日本全国で現在77の刑務所・刑事施設があって、歴史も収容される受刑者の素性も大きく異なる。各刑務所でさまざまな特徴がある。

日本最古の刑務所の流れを汲む、「奈良少年刑務所」は、明治の監獄法が制定された年に建物が完成し、100年以上経った現在も使用されている。

放射状に伸びた舎房は、その中央の監視台に立てば、すべての受刑者の出入りをチェックできる効率的な仕組みを持っている。

以前見学した網走監獄も同じような雰囲気だったのを思い出す。

レトロな雰囲気は、ぜひ見てみたいが、受刑者にならない限り無理だだなぁ…なんて、ちょっと不謹慎なことを思ってしまった。

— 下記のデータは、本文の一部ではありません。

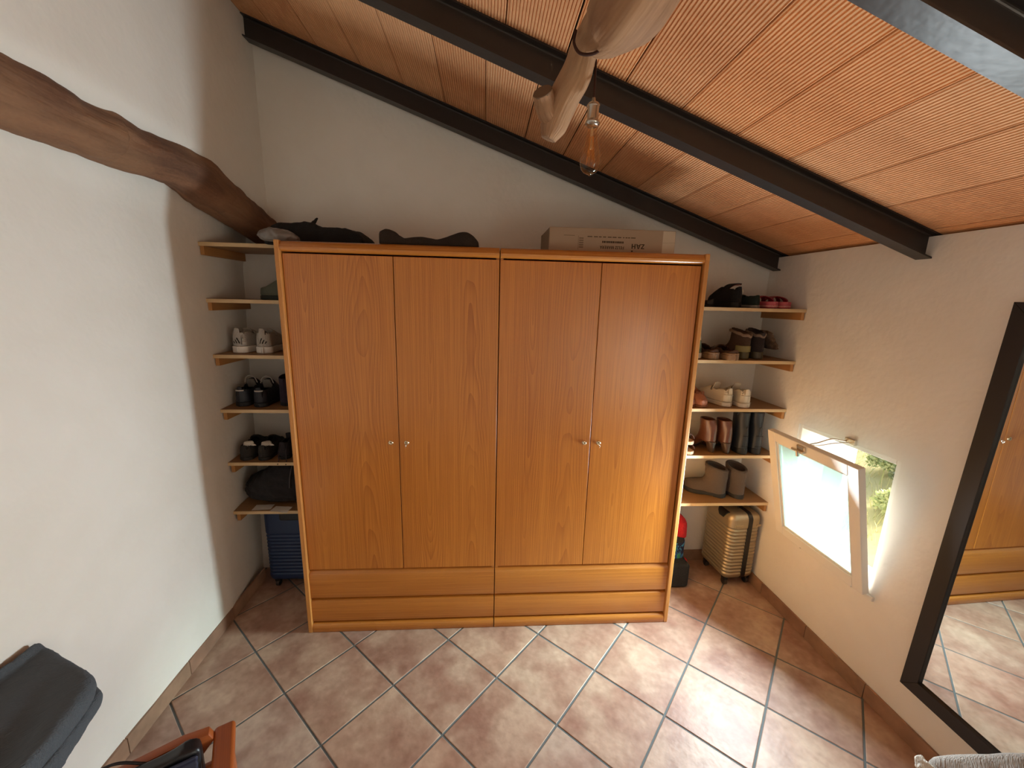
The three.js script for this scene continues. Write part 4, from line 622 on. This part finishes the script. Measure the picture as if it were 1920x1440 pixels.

一方、最新の官民協働の刑務所として開設された「美祢社会復帰促進センター」は、セコムやニチイ学館、エームサービスといった民間事業者が運営に加わっている。

充実した施設や更生プログラムなど、従来の刑務所とは思えないレベルで、再犯で捕まった者が、「あそこは刑務所だったんですか?」と聞いてしまう冗談のような話もあるようだ(p.59)

行事ひとつ取っても…受刑者の半数以上が暴力団関係者という「横浜刑務所」だと、立派な刺青に、応援合戦も威圧感があり、刑務官の「座れ!」という怒号が飛び交うところもあれば、「岡山刑務所」では、穏やかな受刑者が多いためか、のどかな山あいの会社の運動会みたいという。

最近やってるか知らないが“刑務所24時”みたいな感じの特番があった。

こういった特番は、テレビの特性として、やたらとドラマ性を持たせることが少なくないが、本書では、ありのままも刑務所の姿を、あますところなく紹介されている感じで好感が持てた。